Student: "Thanks!! "

Friday, November 6, 2009

Exit Slips

In my Pre-Algebra class the other day, we learned about polygons.  As we learned about the sum of the degrees of the angles and how to solve for missing angle measures I gave the students their normal assignment.  They had about 20 minutes of our block to work collaboratively on their learning.  As my co-teacher and I walked around the room observing the conversations we noticed a few students who seemed to be struggling.  Instead of waiting until tomorrow to correct the assignments and possibly reteach, I gave the students an exit slip.

In a word processing document I already created a quarter sheet to use as an exit slip.(Example)  I then give the students a problem or 2 to do.  This slip is a way for me to gauge the understanding of students on a specific topic or question.  I can check this before the next day and plan for the next day...  Do I need to re-teach or can we correct the assignment and move to the next learning target? In this particular instance, all that was needed the next day was a little clarification on one particular part of the assignment.  We were able to do this right at the beginning of our next time together.  I also allowed them to make corrections on their assignment before we "corrected" the assignment.

Now, we didn't "grade" the exit slip.  I did however explain to my students the purpose of the slip.  I told them it was a way for me to see how well they understood the content and allow them a chance to improve before the graded assignment was due.  It didn't take more than 3 or 4 minutes and they did it willfully.

I do think there are positive and negative aspects of an exit slip.  I'll start with the negatives:
1. The feedback to students is delayed (probably not until the next day).
2. The change in instruction has to happen the next day.

The positives:
1. The teacher can see how well the students understand a concept before the assignment comes in the basket.
2. Exit slips are a quick way to gather content understanding from students.
3. The teacher can gather feedback from students in an snapshot (Exit Slip) rather than a feature length film (assignment).

Overall, I think exit slips are a great way to find out what students know.  Stay tuned as I explore more ways to formally assess students!
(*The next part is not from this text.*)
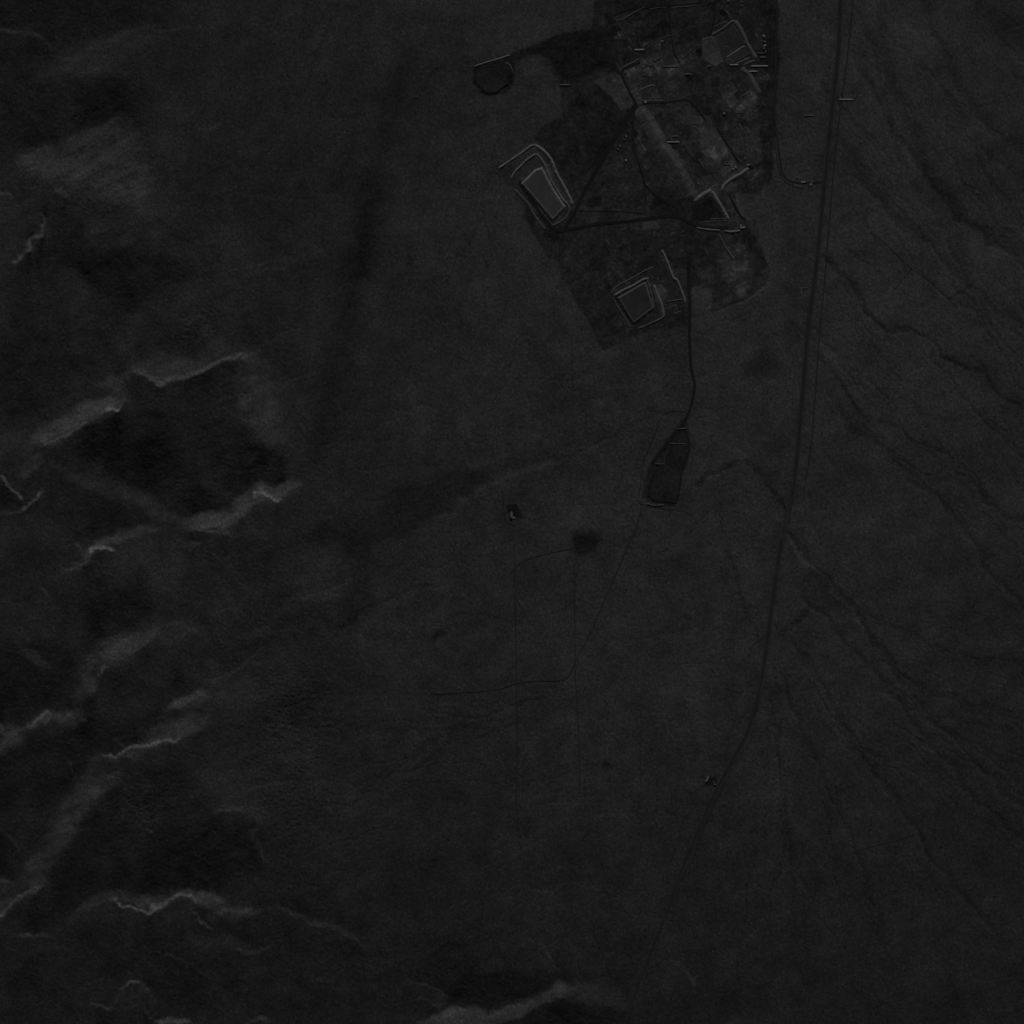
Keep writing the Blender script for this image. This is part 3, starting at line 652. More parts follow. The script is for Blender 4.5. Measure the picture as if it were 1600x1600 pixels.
def strip(name, pts, width, mat, lift=0.5, step=1.5, wob=0.0, parent=None):
    """a road or track draped over the ground"""
    P = resample(pts, step); Nn = normals(P)
    r = np.random.default_rng(abs(hash(len(P) * 31 + int(P[0][0]))) % 9999)
    w = width * (1 + wob * np.convolve(r.standard_normal(len(P) + 8), np.ones(9) / 9, 'valid'))
    offs = [-0.5, -0.25, 0, 0.25, 0.5]
    V, F = [], []
    for i in range(len(P)):
        ring = [P[i] + Nn[i] * o * w[i] for o in offs]
        zs = height([q[0] for q in ring], [q[1] for q in ring])
        zt = float(max(zs))
        for q, o in zip(ring, offs):
            x, y = wpos(*q); V.append((x, y, zt + lift - (0.12 if abs(o) == 0.5 else 0.0)))
    n = len(offs)
    zc = np.array([V[i * n][2] for i in range(len(P))])       # graded: bumps in the ground are cut and filled
    pad = np.pad(zc, 4, mode='edge')
    zm = np.max(np.stack([pad[k:k + len(zc)] for k in range(9)]), 0)
    zs_ = np.convolve(np.pad(zm, 3, mode='edge'), np.ones(7) / 7, 'valid')
    V = [(v[0], v[1], v[2] + max(zs_[i // n] - zc[i // n], 0.0)) for i, v in enumerate(V)]
    for i in range(len(P) - 1):
        for k in range(n - 1):
            F.append((i * n + k, i * n + k + 1, (i + 1) * n + k + 1, (i + 1) * n + k))
    return structure(link_mesh(name, V, F, mat, parent))

def sweep(name, pts, prof, mat, seed, parent=None, step=1.1, jag=0.12, taper=3.0):
    """an earth bank: profile of (offset in map pixels, height in metres) carried along a path, ends run out"""
    P = resample(pts, step); Nn = normals(P)
    d = np.concatenate([[0], np.cumsum(np.hypot(*(P[1:] - P[:-1]).T))])
    r = np.random.default_rng(seed)
    n = len(P); V, F = [], []
    nz = lambda k: np.convolve(r.standard_normal(n + k - 1), np.ones(k) / k, 'valid') * math.sqrt(k)
    hz = 1 + jag * nz(5); oz = 0.10 * nz(7)
    span = max(o for o, _ in prof) - min(o for o, _ in prof)
    fine_h = r.standard_normal((n, len(prof))) * jag * 0.35
    for i in range(n):
        t = min(d[i], d[-1] - d[i]); e = min(1.0, (t + 0.2) / taper); e = math.sqrt(max(e, 0.02))
        for k, (o, h) in enumerate(prof):
            q = P[i] + Nn[i] * (o * (0.55 + 0.45 * e) + oz[i] * span * 0.25)
            x, y = wpos(*q)
            hh = h * e * hz[i] + (h * fine_h[i, k] if h > 0.3 else 0.0)
            V.append((x, y, float(height(*q)) + (hh if h > 0.01 else -1.2)))
    m = len(prof)
    for i in range(n - 1):
        for k in range(m - 1):
            F.append((i * m + k, i * m + k + 1, (i + 1) * m + k + 1, (i + 1) * m + k))
    F.append(tuple(range(m))); F.append(tuple(range((n - 1) * m, n * m)))
    return link_mesh(name, V, F, mat, parent)

def berm_prof(w, h):
    return [(-w / 2 - 0.25, 0), (-w / 2, h * 0.06), (-w * 0.30, h * 0.52), (-w * 0.10, h * 0.95), (w * 0.10, h), (w * 0.30, h * 0.55), (w / 2, h * 0.06), (w / 2 + 0.25, 0)]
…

Wednesday, November 4, 2009



I’d like to welcome you to Assessment for Instruction.  The purpose of this site is a place to share, collaborate, and put into words my learnings and experiences regarding Formative Assessment and how it relates to improving and changing instruction.  I am looking forward to the conversations my ideas stimulate between you (the reader) and me (the writer).  I also hope you comment on my posts, that way I (the reader) can learn from you (the writer).  I also hope that these conversations don’t stop there.   My learning and your learning can grow even more with sharing ideas with other teachers, administrators, and Edu folk you know or meet.  

I believe that formative assessment should be an integral part of classroom time.  If our goal as educators is to increase student achievement and learning, then we must continuously assess where students are, what they understand, and what they are don’t understand.  My content emphasis will be focused on math.  That’s what I teach and know.  Although, the tools I will use, try and examine can be used in other classrooms.  I look forward to conversations about how different content teachers share how they utilize the tools in different content areas to assess their students’ learning. 

As I’ve stated earlier, I want this to be a conversation area.  I hope that we can learn from each other and can work to improve student achievement and learning in each of our schools!